_Supplied material_
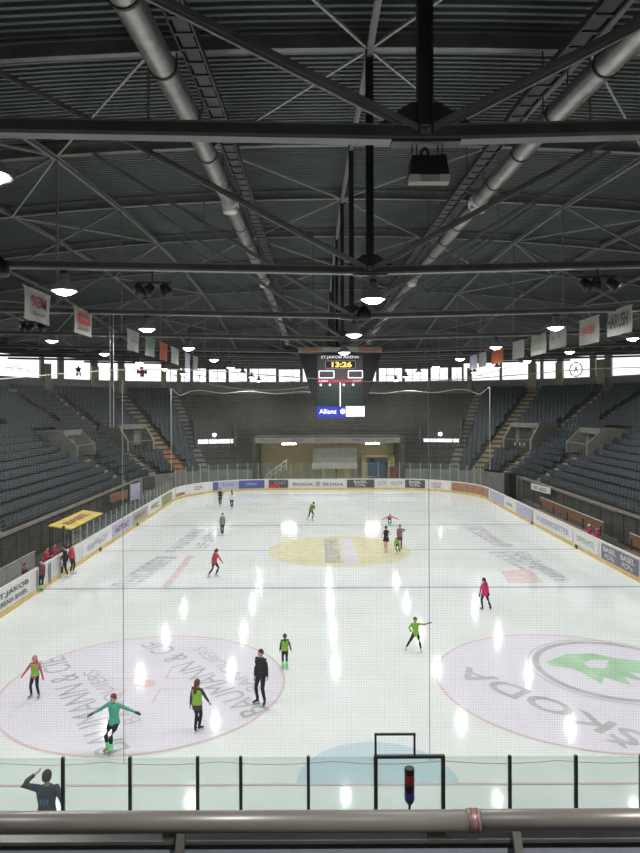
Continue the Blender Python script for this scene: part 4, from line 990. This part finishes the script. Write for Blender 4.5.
# loops of cable carrying the far net, and its two lifting lines
for i, (x0, z0_, x1, z1_, sg, y) in enumerate(((-17.5, 13.4, 2.5, 12.7, 1.5, 69), (-17.5, 12.9, 3.0, 12.4, 1.9, 69.6), (5.5, 12.4, 21, 13.9, 1.3, 69))):
    b = MB(); n = 30; pts = [(x0 + (x1 - x0) * j / n, y, z0_ + (z1_ - z0_) * j / n - sg * 4 * (j / n) * (1 - j / n)) for j in range(n + 1)]
    b.path(pts, .03, 5)
    for j in range(2, n, 2): x, yy, zz = pts[j]; b.tube((x, yy, zz), (x + .15, yy, zz - .3), .02, n=4)
    tag(b.build('sagging_cable', M['rope']), ('upper sagging pale cable in front of the far left windows', 'lower sagging pale cable in front of the far left windows', 'sagging pale cable in front of the far right windows')[i], 'cable')
for i, px in enumerate((107, 110.5)):
    a = PD(px, 268, 26.0); b = MB(); b.tube((a.x, 26.4, 8.2), (a.x, 26.4, bz(10)), .012, n=5); tag(b.build('lifting_line', M['rope']), ('left', 'right')[i] + ' one of two thin vertical lines hanging at the left from the third truss', 'rope')

# ================================================================ NEAR RAILING
ry = 1.78; rz0 = H - (822 - HY) * ry / F
t = empty('viewing_rail', (CX, ry, rz0), 'thick grey tubular handrail across the bottom of the view, above a slate panel', 'railing')
tl = .008
def rp(x, dz_=0, dy=0): return (x, dy, dz_ - tl * 0 * x)
b = MB(); b.tube((-1.4, 0, .002), (.415, 0, .002), .0265, n=24); b.build('handrail', M['rail'], t, smooth=True)
b = MB(); b.tube((.425, 0, .004), (1.4, 0, .006), .0255, n=24); b.build('handrail', M['rail'], t, smooth=True)
b = MB(); b.tube((.404, 0, .002), (.436, 0, .003), .029, n=24); b.build('sleeve', M['rail'], t, smooth=True)
b = MB(); b.tube((.412, 0, .0022), (.416, 0, .0022), .0305, n=24); b.tube((.427, 0, .0025), (.430, 0, .0025), .0305, n=24); b.build('joint_ring', M['darkred'], t)
for x in (-.385, .318):
    b = MB(); b.box((x, 0, -.028), (.05, .03, .022)); b.box((x, .005, -.05), (.025, .02, .05)); b.build('bracket', M['rail_dark'], t)
b = MB(); b.add([(-1.4, .004, -.043), (1.4, .004, -.043), (1.4, -.16, -.30), (-1.4, -.16, -.30), (-1.4, .03, -.043), (1.4, .03, -.043), (1.4, -.13, -.30), (-1.4, -.13, -.30)], [(0, 3, 2, 1), (4, 5, 6, 7), (0, 1, 5, 4), (1, 2, 6, 5), (2, 3, 7, 6), (3, 0, 4, 7)]); b.build('slate_panel', M['panel'], t)
b = MB(); b.bar((-1.4, -.002, -.046), (1.4, -.002, -.041), .03, .009); b.build('panel_edge', M['rail_dark'], t)
for x in (-.36, .53): b = MB(); b.bar((x, -.012, -.02), (x, -.175, -.29), .022, .02, up=(0, 1, 0)); b.build('post', M['rail_dark'], t)
b = MB(); b.box((0, .3, rz0 - 1.15), (30, 4.2, .16)); b.box((0, 2.3, rz0 / 2 - .6), (30, .2, rz0 - 1.2)); struct(b.build('floor_gallery', M['concrete']))
# beacon
bx = PD(408, 790, 11.2); t = empty('goal_beacon', (bx.x, 11.2, 0), 'tall goal lamp with a red upper and a blue lower lens on a dark stem', 'beacon')
def lens(z0, z1, mt, nm):
    b = MB(); b.lathe([(.001, z0), (.078, z0), (.085, z0 + .02), (.085, z1 - .02), (.078, z1), (.001, z1)], n=20); b.build(nm, M[mt], t, smooth=False)
lens(2.79, 2.90, 'black', 'cap'); lens(2.64, 2.80, 'beacon_red', 'red_lens'); lens(2.50, 2.64, 'black', 'middle_body'); lens(2.37, 2.50, 'beacon_blue', 'blue_lens')
b = MB(); b.lathe([(.08, 2.37), (.08, 2.35), (.02, 2.26), (.02, 0)], n=12); b.build('stem', M['black'], t)
b = MB(); b.lathe([(.001, .03), (.18, .03), (.2, 0), (.2, -.06)], n=12); b.build('foot', M['black'], t)

# ================================================================ PEOPLE
def loft(b, secs, n=14):
    """secs: (centre, right axis * a, front axis * b) rings"""
    vs = []
    for c, ax, ay in secs:
        for i in range(n): t = 2 * math.pi * i / n; vs.append(Vector(c) + Vector(ax) * math.cos(t) + Vector(ay) * math.sin(t))
    fs = [(k * n + i, k * n + (i + 1) % n, (k + 1) * n + (i + 1) % n, (k + 1) * n + i) for k in range(len(secs) - 1) for i in range(n)]
    fs += [tuple(range(n - 1, -1, -1)), tuple(range((len(secs) - 1) * n, len(secs) * n))]
    b.add(vs, fs)
def limb(b, pts, rs, n=12):
    pts = [Vector(p) for p in pts]; secs = []
    for i, (p, r) in enumerate(zip(pts, rs)):
        d = (pts[min(len(pts) - 1, i + 1)] - pts[max(0, i - 1)]).normalized(); u = Vector((0, 0, 1)) if abs(d.z) < .95 else Vector((0, 1, 0))
        a = d.cross(u).normalized(); c = a.cross(d).normalized(); secs.append((p, a * r, c * r))
    d0 = (pts[1] - pts[0]).normalized(); d1 = (pts[-1] - pts[-2]).normalized()
    s0 = secs[0]; s1 = secs[-1]
    secs = [(s0[0] - d0 * rs[0] * .8, s0[1] * .35, s0[2] * .35)] + secs + [(s1[0] + d1 * rs[-1] * .8, s1[1] * .35, s1[2] * .35)]
    loft(b, secs, n)
def ik(a, c, l1, l2, hint):
    a, c, hint = Vector(a), Vector(c), Vector(hint); d = c - a; L = min(d.length, (l1 + l2) * .999); u = d.normalized()
    x = (l1 * l1 - l2 * l2 + L * L) / (2 * L); h = math.sqrt(max(0, l1 * l1 - x * x)); p = hint - u * hint.dot(u)
    return a + u * x + p.normalized() * h, a + u * L
def interp(pts, rs):
    """extra points so that limbs swell at the muscle"""
    return pts, rs
def sculpt(b, name, mt, parent, voxel):
    me = b.mesh(name, mt, True); o = bpy.data.objects.new(name, me); C.objects.link(o)
    rm = o.modifiers.new('r', 'REMESH'); rm.mode = 'VOXEL'; rm.voxel_size = voxel; rm.use_smooth_shade = True
    sm = o.modifiers.new('s', 'SMOOTH'); sm.iterations = 3; sm.factor = .5
    bpy.context.view_layer.update(); dg = bpy.context.evaluated_depsgraph_get()
    m2 = bpy.data.meshes.new_from_object(o.evaluated_get(dg)); o.modifiers.clear(); o.data = m2; m2.name = name
    if not m2.materials: m2.materials.append(mt)
    o.parent = parent; return o
SKIN = mat('skin', (0.55, 0.33, 0.25), .55, 0, .06, 8); SKIN_LEG = SKIN
def cmat(n, c): 
    if n not in M: M[n] = mat(n, c, .8, 0, .12, 10)
    return M[n]
cmat('cloth_pink', (.62, .07, .22)); cmat('cloth_magenta', (.60, .03, .16)); cmat('vest_green', (.26, .52, .06)); cmat('teal_jumper', (.09, .42, .30)); cmat('leg_black', (.012, .012, .016))
cmat('jacket_black', (.018, .018, .024)); cmat('mint_gaiter', (.25, .75, .33)); cmat('hair_brown', (.07, .035, .025)); cmat('hair_dark', (.02, .014, .012)); cmat('hair_auburn', (.13, .05, .035)); cmat('hat_pink', (.55, .20, .28))
cmat('cloth_red', (.50, .05, .08)); cmat('cloth_grey', (.22, .22, .22)); cmat('cloth_white', (.70, .62, .62)); cmat('navy', (.02, .03, .06)); cmat('brown_top', (.26, .15, .13)); cmat('olive_green', (.16, .20, .09)); cmat('yellow_trim', (.40, .33, .08)); cmat('blue_mark', (.06, .14, .26))
cmat('dark_glove', (.03, .03, .035)); cmat('boot_white', (.62, .62, .62)); cmat('boot_black', (.02, .02, .02)); M['blade'] = mat('skate_blade', (.6, .6, .6), .25, .9, .05, 5); cmat('eye_dark', (.01, .01, .01)); cmat('lips', (.40, .13, .12))
cmat('maroon', (.16, .03, .06)); cmat('sleeve_dark', (.05, .05, .06)); cmat('slate_legs', (.06, .06, .07))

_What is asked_
Your task is to return the lines above, from the first one up to and including the line containing "a = PD(px, 268, 26.0);", minus any pictures.

_Output below_
Continue the Blender Python script for this scene: part 4, from line 990. This part finishes the script. Write for Blender 4.5.
# loops of cable carrying the far net, and its two lifting lines
for i, (x0, z0_, x1, z1_, sg, y) in enumerate(((-17.5, 13.4, 2.5, 12.7, 1.5, 69), (-17.5, 12.9, 3.0, 12.4, 1.9, 69.6), (5.5, 12.4, 21, 13.9, 1.3, 69))):
    b = MB(); n = 30; pts = [(x0 + (x1 - x0) * j / n, y, z0_ + (z1_ - z0_) * j / n - sg * 4 * (j / n) * (1 - j / n)) for j in range(n + 1)]
    b.path(pts, .03, 5)
    for j in range(2, n, 2): x, yy, zz = pts[j]; b.tube((x, yy, zz), (x + .15, yy, zz - .3), .02, n=4)
    tag(b.build('sagging_cable', M['rope']), ('upper sagging pale cable in front of the far left windows', 'lower sagging pale cable in front of the far left windows', 'sagging pale cable in front of the far right windows')[i], 'cable')
for i, px in enumerate((107, 110.5)):
    a = PD(px, 268, 26.0); b = MB(); b.tube((a.x, 26.4, 8.2), (a.x, 26.4, bz(10)), .012, n=5); tag(b.build('lifting_line', M['rope']), ('left', 'right')[i] + ' one of two thin vertical lines hanging at the left from the third truss', 'rope')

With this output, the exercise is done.